Which London boroughs have the highest and lowest proportions of non‑white residents according to the 2021 census?
Executive summary
Newham, Brent and Redbridge top the 2021 census rankings for the highest proportions of non‑white residents, with Newham reaching about 69.2%, Brent about 65.4% and Redbridge about 65.2% [1]. At the other extreme, Richmond upon Thames (≈19.5%), Bromley (≈23.5%) and Havering (≈24.7%) have the lowest shares of non‑white residents among London boroughs according to the Census 2021 reporting and city analyses [2] [3].
1. The high end — Newham, Brent and Redbridge lead London’s ‘majority‑minority’ boroughs
The 2021 census data and subsequent reporting identify Newham as London’s most diverse borough, with roughly 69.2% of residents identifying as non‑white, followed by Brent (around 65.4%) and Redbridge (around 65.2%) — figures highlighted in press summaries of ONS releases [1]. These boroughs are repeatedly singled out in multiple analyses as having the highest combined proportions of Black, Asian, Mixed and Other ethnic groups, and Newham in particular is named outright as the council area with the greatest share of non‑white residents [2] [4].

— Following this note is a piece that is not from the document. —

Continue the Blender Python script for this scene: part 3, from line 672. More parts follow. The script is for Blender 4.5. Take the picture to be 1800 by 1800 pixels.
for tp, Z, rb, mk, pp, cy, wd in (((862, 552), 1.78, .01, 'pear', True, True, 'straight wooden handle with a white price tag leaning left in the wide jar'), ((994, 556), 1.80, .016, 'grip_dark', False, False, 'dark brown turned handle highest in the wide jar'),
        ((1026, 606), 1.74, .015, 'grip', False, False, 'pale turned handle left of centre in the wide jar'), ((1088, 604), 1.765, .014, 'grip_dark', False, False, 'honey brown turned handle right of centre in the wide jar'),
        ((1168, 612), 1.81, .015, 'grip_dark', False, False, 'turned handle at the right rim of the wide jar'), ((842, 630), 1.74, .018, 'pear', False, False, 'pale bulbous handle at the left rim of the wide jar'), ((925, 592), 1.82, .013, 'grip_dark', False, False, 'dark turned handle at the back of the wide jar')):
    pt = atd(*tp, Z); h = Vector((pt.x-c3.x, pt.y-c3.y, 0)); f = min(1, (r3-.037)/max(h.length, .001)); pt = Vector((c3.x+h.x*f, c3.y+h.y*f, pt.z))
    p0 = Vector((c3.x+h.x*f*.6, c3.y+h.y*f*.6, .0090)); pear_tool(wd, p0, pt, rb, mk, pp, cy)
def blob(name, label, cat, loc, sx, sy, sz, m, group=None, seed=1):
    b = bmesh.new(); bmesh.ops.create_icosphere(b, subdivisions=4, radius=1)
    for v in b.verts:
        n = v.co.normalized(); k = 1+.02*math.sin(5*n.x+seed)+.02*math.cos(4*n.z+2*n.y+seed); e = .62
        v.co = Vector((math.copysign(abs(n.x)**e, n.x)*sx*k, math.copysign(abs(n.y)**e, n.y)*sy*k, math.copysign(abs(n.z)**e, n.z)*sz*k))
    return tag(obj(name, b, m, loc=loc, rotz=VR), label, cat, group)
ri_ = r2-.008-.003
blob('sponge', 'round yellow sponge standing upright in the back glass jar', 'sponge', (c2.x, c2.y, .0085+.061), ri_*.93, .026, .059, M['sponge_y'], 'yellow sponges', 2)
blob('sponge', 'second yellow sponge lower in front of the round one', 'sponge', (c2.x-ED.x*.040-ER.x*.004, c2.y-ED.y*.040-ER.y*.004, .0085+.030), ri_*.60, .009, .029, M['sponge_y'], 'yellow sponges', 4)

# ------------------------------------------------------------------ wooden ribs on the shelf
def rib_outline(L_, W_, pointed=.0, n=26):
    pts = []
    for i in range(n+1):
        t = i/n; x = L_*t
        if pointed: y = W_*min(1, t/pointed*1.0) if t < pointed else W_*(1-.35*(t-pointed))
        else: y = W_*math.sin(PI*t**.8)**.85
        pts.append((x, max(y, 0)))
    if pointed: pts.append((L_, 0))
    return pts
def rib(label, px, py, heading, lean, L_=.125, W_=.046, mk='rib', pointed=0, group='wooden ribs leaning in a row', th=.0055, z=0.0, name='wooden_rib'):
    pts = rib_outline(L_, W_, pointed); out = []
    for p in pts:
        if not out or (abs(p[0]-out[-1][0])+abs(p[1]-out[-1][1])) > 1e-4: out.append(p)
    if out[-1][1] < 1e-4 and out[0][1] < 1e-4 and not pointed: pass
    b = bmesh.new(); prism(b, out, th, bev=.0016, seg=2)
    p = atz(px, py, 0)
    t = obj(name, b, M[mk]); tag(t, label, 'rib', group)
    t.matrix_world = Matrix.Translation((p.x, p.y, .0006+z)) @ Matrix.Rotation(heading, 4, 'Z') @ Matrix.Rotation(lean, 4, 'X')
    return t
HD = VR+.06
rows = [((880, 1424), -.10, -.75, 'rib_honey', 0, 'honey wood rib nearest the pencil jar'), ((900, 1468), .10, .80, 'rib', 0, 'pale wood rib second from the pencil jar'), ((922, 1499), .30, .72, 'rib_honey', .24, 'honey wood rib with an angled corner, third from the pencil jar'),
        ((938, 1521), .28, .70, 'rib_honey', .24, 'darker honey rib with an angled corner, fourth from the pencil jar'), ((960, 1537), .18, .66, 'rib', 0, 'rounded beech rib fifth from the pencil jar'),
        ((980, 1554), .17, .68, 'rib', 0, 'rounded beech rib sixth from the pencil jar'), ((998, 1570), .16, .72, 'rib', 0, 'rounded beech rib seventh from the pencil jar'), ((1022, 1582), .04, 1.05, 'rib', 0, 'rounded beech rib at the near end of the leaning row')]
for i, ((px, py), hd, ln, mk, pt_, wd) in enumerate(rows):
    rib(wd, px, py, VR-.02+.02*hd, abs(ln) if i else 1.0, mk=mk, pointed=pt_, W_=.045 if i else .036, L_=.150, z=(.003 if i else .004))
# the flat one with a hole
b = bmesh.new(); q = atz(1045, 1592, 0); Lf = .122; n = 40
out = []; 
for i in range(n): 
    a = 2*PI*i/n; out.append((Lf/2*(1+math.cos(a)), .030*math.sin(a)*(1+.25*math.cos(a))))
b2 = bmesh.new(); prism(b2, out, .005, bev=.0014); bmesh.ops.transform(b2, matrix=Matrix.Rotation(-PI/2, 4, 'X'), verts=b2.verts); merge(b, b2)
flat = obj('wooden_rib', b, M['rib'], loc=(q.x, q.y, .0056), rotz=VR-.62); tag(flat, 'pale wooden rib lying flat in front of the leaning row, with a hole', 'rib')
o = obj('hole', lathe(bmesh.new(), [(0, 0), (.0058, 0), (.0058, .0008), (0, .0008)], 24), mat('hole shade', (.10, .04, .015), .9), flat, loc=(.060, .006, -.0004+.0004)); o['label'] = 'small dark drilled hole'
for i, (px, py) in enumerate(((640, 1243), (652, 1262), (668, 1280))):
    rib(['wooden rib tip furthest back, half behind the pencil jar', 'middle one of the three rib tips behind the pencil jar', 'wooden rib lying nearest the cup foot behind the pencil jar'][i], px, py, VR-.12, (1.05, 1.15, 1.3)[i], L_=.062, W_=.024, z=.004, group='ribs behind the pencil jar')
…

2. The low end — Richmond, Bromley and Havering are the least ethnically mixed on the capital map
Analysts using Census 2021 show a clear tail of boroughs with much smaller non‑white populations: Richmond upon Thames registers about 19.5% non‑white, Bromley about 23.5% and Havering about 24.7% — the three lowest borough-level shares reported in Trust for London and other city summaries [2] [3]. These outer‑London boroughs are portrayed in the same reporting as less diverse and, in some cases, less deprived than many inner‑city areas, a pattern that commentators draw attention to when discussing spatial inequality across the capital [2].
3. How many boroughs are majority non‑white and which others feature above 60%
Census‑based city briefings note that ten of London’s 33 boroughs had non‑white majorities in 2021, with boroughs above the 60% mark including Brent, Redbridge, Harrow, Tower Hamlets and Newham, and additional boroughs such as Ealing, Hounslow, Barking & Dagenham, Hillingdon and Croydon joining the majority‑minority list in 2021 analyses [4] [2]. The ONS and city data releases underline that more boroughs became majority non‑white between 2011 and 2021, reflecting both demographic change and suburban shifts noted by local analysts [4] [5].
4. Methodology, definitions and sources — what ‘non‑white’ means here and where the numbers come from
The figures cited are drawn from Census 2021 ethnicity tables and interpretations by city analysts and NGOs using the ONS outputs; press reporting cites ONS summaries for borough percentages [1] [6]. ‘Non‑white’ in the used summaries is an aggregate shorthand for residents identifying in any Black, Asian, Mixed or Other ethnic groups as recorded by the census; exact categories in Census tables are more granular and respondents can self‑identify across many groups [6] [2]. Where city reports list borough rankings or percentage points, they are typically re‑expressing ONS commissioned tables and London Datastore tools rather than generating new survey estimates [7] [4].
5. Context, caveats and reading between the lines
The headline borough percentages mask large intra‑borough variation — many London boroughs contain wards and neighbourhoods with very different ethnic mixes — and analysts caution that growth of particular groups has been spatially concentrated (for example, Bangladeshi populations clustered in east London) and that some outer‑London areas have seen rapid increases in non‑white populations over the decade [2] [5]. Reporting organizations have agendas: local NGOs frame the data around deprivation and service planning (Trust for London), academic work stresses identity and migration dynamics, and some media coverage foregrounds the “majority‑minority” angle to signal political and cultural change [2] [8] [1]. The primary census tables and the London Datastore are available for those who need ward‑level or category‑by‑category breakdowns; this analysis is limited to borough‑level summary figures as presented in those sources [6] [7].